Mężczyzna zimą bieżącego roku wniósł skargę do Wojewódzkiego Sądu Administracyjnego w Białymstoku, na bezczynność wojewody. Stwierdził że urzędnik bezpodstawnie nie załatwił jego wniosku o ponowne zameldowanie i wydanie mu dowodu osobistego.
Wojewoda postanowił przed sądem odeprzeć zarzuty. Wyjaśnił pokrótce, że mężczyzna był zameldowany w lokalu mieszkalnym na pobyt stały jeszcze od lutego 1985 roku. W 2000 roku jego opiekunem, w związku z całkowitym ubezwłasnowolnieniem, została żona, która cztery lata później postanowiła go stamtąd wymeldować.
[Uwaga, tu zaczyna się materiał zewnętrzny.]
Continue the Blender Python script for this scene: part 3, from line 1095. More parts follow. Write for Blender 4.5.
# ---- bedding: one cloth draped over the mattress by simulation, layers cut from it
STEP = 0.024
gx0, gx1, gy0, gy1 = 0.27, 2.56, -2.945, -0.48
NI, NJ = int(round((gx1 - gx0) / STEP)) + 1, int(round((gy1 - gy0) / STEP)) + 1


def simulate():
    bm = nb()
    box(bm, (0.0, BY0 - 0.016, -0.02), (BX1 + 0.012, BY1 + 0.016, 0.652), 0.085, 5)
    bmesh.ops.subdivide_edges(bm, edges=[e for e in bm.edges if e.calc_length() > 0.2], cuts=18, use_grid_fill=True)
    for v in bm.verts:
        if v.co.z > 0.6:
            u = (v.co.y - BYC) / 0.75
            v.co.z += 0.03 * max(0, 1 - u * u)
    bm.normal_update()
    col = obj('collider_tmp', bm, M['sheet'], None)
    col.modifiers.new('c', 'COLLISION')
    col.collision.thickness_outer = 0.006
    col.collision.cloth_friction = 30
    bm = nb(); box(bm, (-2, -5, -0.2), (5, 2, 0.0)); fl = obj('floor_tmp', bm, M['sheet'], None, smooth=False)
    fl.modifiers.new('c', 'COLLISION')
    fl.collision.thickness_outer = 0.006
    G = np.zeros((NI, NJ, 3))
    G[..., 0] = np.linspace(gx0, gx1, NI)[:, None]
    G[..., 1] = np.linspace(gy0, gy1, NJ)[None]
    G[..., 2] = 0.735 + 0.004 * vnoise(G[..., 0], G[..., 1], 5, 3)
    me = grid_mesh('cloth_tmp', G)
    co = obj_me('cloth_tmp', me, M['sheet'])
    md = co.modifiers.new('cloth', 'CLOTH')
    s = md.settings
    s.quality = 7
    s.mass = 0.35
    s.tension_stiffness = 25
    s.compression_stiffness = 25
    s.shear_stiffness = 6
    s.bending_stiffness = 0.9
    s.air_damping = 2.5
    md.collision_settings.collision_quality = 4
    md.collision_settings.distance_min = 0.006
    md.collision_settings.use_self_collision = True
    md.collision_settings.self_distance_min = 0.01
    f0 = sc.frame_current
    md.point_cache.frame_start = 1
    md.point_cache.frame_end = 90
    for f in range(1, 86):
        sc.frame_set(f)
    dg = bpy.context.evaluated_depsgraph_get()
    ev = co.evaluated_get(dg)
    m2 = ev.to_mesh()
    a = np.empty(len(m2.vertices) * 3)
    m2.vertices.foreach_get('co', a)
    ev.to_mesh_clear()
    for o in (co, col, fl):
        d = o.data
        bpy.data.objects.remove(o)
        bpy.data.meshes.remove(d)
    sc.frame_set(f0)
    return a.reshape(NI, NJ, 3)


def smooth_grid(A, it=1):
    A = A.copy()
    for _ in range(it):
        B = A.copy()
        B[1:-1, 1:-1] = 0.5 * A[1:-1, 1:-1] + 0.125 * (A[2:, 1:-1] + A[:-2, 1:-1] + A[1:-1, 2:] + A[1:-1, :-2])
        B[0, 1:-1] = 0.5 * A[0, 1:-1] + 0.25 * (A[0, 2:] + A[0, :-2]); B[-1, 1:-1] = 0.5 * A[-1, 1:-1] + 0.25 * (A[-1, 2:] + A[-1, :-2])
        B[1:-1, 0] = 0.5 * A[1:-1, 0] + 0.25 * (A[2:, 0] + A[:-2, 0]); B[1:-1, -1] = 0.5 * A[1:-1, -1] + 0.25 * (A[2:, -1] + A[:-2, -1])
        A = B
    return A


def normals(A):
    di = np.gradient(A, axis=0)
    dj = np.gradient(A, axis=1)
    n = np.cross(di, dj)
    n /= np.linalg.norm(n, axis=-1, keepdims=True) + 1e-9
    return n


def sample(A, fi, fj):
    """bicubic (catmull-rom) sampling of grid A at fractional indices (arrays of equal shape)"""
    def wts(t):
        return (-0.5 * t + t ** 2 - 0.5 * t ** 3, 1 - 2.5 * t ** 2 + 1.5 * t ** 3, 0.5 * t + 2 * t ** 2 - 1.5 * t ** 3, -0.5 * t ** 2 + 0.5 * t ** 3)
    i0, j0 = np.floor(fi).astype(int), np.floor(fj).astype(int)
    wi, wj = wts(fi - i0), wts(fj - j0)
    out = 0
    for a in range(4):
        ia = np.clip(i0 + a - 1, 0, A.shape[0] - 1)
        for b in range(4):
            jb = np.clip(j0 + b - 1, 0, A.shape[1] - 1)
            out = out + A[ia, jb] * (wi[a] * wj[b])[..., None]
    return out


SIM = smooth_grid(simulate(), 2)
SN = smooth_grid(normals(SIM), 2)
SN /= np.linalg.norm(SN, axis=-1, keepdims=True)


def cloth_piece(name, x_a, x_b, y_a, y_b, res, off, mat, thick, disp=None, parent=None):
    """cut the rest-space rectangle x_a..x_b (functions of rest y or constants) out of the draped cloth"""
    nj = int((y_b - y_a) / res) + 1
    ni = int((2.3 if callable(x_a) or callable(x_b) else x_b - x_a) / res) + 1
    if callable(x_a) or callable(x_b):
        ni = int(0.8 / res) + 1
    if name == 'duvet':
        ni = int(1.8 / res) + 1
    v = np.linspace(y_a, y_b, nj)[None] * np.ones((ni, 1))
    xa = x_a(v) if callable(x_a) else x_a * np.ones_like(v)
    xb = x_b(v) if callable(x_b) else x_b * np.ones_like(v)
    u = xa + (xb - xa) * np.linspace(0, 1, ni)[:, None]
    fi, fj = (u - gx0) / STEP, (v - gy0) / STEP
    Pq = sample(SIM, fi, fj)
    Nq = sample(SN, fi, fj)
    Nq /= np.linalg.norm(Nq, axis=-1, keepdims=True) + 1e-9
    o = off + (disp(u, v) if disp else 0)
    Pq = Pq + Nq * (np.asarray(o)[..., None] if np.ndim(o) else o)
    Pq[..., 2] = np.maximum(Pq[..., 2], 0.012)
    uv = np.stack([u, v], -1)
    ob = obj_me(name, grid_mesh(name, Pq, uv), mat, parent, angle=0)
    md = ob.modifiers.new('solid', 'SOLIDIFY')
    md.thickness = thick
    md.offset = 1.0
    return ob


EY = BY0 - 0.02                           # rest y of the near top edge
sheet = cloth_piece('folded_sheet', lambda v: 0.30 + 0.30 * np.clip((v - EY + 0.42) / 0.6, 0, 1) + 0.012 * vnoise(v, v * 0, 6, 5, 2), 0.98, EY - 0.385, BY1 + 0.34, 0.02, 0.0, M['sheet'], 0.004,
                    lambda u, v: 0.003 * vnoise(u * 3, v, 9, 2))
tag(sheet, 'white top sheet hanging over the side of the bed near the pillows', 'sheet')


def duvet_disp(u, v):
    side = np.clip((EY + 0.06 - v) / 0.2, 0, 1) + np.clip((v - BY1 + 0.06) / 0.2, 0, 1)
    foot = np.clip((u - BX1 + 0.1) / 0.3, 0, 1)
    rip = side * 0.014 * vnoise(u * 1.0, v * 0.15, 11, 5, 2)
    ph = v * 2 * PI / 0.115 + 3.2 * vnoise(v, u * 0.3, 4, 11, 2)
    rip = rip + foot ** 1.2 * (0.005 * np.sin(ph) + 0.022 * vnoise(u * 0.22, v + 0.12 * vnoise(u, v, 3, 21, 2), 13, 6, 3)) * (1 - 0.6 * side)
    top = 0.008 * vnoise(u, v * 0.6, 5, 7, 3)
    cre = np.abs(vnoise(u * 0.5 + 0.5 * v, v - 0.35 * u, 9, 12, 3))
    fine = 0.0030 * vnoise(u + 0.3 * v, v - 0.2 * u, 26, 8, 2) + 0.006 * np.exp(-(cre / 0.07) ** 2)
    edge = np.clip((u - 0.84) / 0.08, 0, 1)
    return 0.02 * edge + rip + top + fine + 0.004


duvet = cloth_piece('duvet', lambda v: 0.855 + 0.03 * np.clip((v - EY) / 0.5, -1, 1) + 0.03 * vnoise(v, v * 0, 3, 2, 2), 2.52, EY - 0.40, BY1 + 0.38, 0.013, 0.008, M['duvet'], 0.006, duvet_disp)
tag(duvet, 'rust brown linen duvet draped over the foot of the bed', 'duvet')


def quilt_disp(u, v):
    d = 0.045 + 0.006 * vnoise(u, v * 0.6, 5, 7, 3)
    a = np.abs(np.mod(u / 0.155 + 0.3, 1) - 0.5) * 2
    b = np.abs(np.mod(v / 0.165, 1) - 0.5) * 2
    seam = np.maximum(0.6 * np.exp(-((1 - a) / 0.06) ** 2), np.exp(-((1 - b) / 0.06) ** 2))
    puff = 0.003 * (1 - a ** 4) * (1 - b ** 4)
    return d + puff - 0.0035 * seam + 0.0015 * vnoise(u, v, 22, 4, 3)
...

Urzędnik dodał jednak, że mimo wszystko kobieta później podjęła czynności zmierzające do wydania mężczyźnie dowodu osobistego. Dowód został wydany, ale z uwagi na fakt, że obywatel przebywał już w innym mieście nie wpisano w nim adresu zameldowania. Mężczyzna wówczas nie był i nadal nie jest zameldowany, ani na pobyt stały, ani na pobyt czasowy. Wojewoda dodał, że w wydaniu dowodu osobistego musiał nawet pośredniczyć urząd innego miasta.
Obecnie mężczyzna posiada pełną zdolność do czynności prawnych i może załatwiać wszelkie sprawy urzędowe. Na początku roku złożył w urzędzie miejskim pismo o wyjaśnienie sprawy jego wymeldowania i wydania mu dowodu osobistego bez wpisu o adresie zameldowania. Prezydent miasta udzielił mu podobnych wyjaśnień.
Petent ponownie zwrócił się do wojewody o zbadanie sprawy wydania dowodu bez wpisu o adresie. Wojewoda cierpliwie wyjaśnił, że kwestie związane z wykonywaniem obowiązku meldunkowego oraz wydawaniem dowodów osobistych reguluje ustawa o ewidencji ludności i dowodach osobistych. Zgodnie z jej przepisami wymeldowanie nie wymaga wydania decyzji ani innego aktu administracyjnego, który ewentualnie mógłby być weryfikowany w sądzie, gdyż następuje w formie czynności materialno – technicznej, polegającej na zweryfikowaniu w zbiorach ewidencji ludności zgłoszenia wymeldowania.